Every line below should be copied exactly; drop the pictures.

········

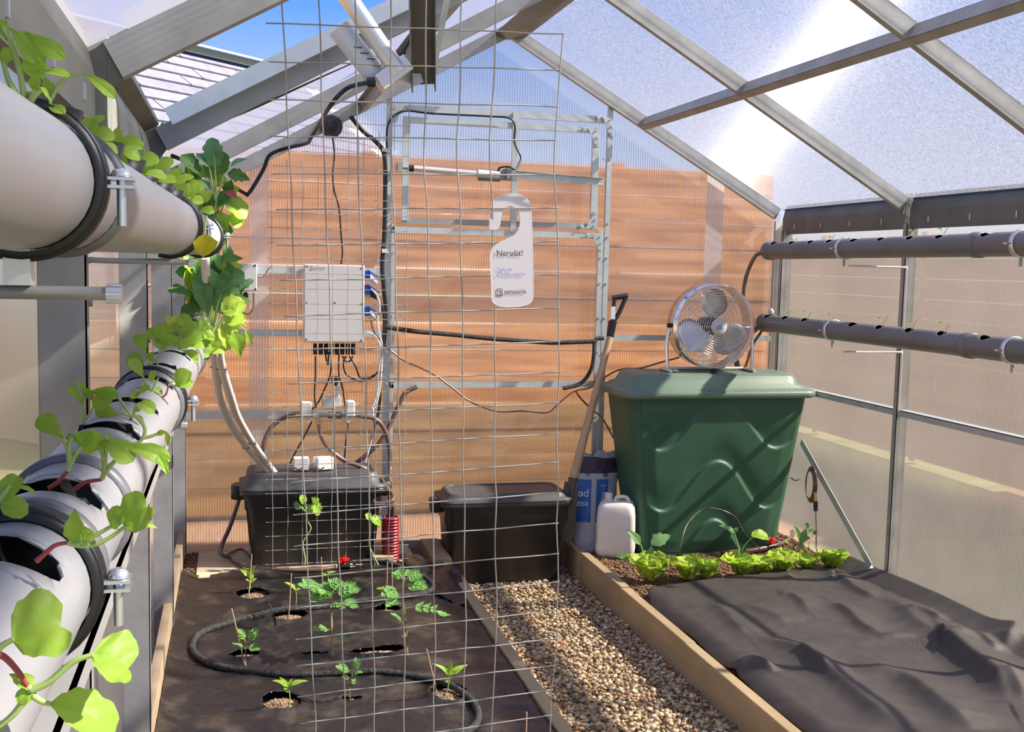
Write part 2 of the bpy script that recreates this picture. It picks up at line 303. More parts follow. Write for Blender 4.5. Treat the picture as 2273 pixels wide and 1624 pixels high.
for s,X in ((1,3.47),(-1,-.258)):
    for i in range(len(RAF)-1):
        y0,y1=RAF[i]+.04,RAF[i+1]-.002; xo=X+s*.03
        q=MB(); q.plate([(X,y0,2.115),(X,y0,2.215),(X+s*.022,y0,2.30),(X+s*.026,y0,2.30),(X+s*.004,y0,2.213),(X+s*.004,y0,2.119),(X+s*.03,y0,2.119),(X+s*.03,y0,2.115)],(0,y1-y0,0)); g=q.build('eave_gutter',MT['galvd'],ceil)
        q=MB()
        for k in range(4):
            yy=y0+(y1-y0)*(.16+.24*k); q.box((X-s*.004,yy-.004,2.145),(X+s*.002,yy+.004,2.175))
        q.build('slot',MT['steel'],g)
        q=MB(); q.box((X-s*.02,y0-.03,2.09),(X+s*.02,y0-.022,2.30)); q.beam((X-s*.0,y0-.026,2.20),(X-s*.06,y0-.026,2.285),.06,.006,(1,0,1)); q.build('knee_plate',MT['galvd'],ceil)
# side wall posts, girts, sheets
def post(x0,x1,y,z0,z1,par,mat='galv'):
    q=MB(); q.box((x0,y-.035,z0),(x1,y-.031,z1)); q.box((x0,y-.035,z0),(x0+(.003 if x1>x0 else -.003),y,z1)); q.box((x1,y-.035,z0),(x1-(.003 if x1>x0 else -.003),y,z1)); return q.build('post',MT[mat],par)
for i,y in enumerate([.75,2.2,3.68,5.08,6.44]):
    post(-.355,-.268,y,.02,2.2,wl)
    q=MB()
    for z in (1.20,1.38,1.60,1.78): q.tube([(-.272,y+.002,z),(-.262,y+.002,z)],.006,8)
    q.box((-.276,y-.003,1.12),(-.270,y+.016,1.9)); q.build('bracket_strip',MT['galv'],wl)
for i,y in enumerate([.92,2.32,3.70,5.10,6.44]):
    post(3.448,3.515,y,.02,2.14,wr)
yy=[-.6,.75,2.2,3.68,5.08,6.5]
for i in range(5):
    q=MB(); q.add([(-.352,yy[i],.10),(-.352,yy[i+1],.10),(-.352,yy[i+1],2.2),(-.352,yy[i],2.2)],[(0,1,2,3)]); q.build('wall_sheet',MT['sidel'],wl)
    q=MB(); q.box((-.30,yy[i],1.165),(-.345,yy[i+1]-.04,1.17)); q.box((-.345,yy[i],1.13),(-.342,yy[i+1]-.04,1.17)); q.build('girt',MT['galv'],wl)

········

> _FULL OUTPUT_
Write part 2 of the bpy script that recreates this picture. It picks up at line 303. More parts follow. Write for Blender 4.5. Treat the picture as 2273 pixels wide and 1624 pixels high.
for s,X in ((1,3.47),(-1,-.258)):
    for i in range(len(RAF)-1):
        y0,y1=RAF[i]+.04,RAF[i+1]-.002; xo=X+s*.03
        q=MB(); q.plate([(X,y0,2.115),(X,y0,2.215),(X+s*.022,y0,2.30),(X+s*.026,y0,2.30),(X+s*.004,y0,2.213),(X+s*.004,y0,2.119),(X+s*.03,y0,2.119),(X+s*.03,y0,2.115)],(0,y1-y0,0)); g=q.build('eave_gutter',MT['galvd'],ceil)
        q=MB()
        for k in range(4):
            yy=y0+(y1-y0)*(.16+.24*k); q.box((X-s*.004,yy-.004,2.145),(X+s*.002,yy+.004,2.175))
        q.build('slot',MT['steel'],g)
        q=MB(); q.box((X-s*.02,y0-.03,2.09),(X+s*.02,y0-.022,2.30)); q.beam((X-s*.0,y0-.026,2.20),(X-s*.06,y0-.026,2.285),.06,.006,(1,0,1)); q.build('knee_plate',MT['galvd'],ceil)
# side wall posts, girts, sheets
def post(x0,x1,y,z0,z1,par,mat='galv'):
    q=MB(); q.box((x0,y-.035,z0),(x1,y-.031,z1)); q.box((x0,y-.035,z0),(x0+(.003 if x1>x0 else -.003),y,z1)); q.box((x1,y-.035,z0),(x1-(.003 if x1>x0 else -.003),y,z1)); return q.build('post',MT[mat],par)
for i,y in enumerate([.75,2.2,3.68,5.08,6.44]):
    post(-.355,-.268,y,.02,2.2,wl)
    q=MB()
    for z in (1.20,1.38,1.60,1.78): q.tube([(-.272,y+.002,z),(-.262,y+.002,z)],.006,8)
    q.box((-.276,y-.003,1.12),(-.270,y+.016,1.9)); q.build('bracket_strip',MT['galv'],wl)
for i,y in enumerate([.92,2.32,3.70,5.10,6.44]):
    post(3.448,3.515,y,.02,2.14,wr)
yy=[-.6,.75,2.2,3.68,5.08,6.5]
for i in range(5):
    q=MB(); q.add([(-.352,yy[i],.10),(-.352,yy[i+1],.10),(-.352,yy[i+1],2.2),(-.352,yy[i],2.2)],[(0,1,2,3)]); q.build('wall_sheet',MT['sidel'],wl)
    q=MB(); q.box((-.30,yy[i],1.165),(-.345,yy[i+1]-.04,1.17)); q.box((-.345,yy[i],1.13),(-.342,yy[i+1]-.04,1.17)); q.build('girt',MT['galv'],wl)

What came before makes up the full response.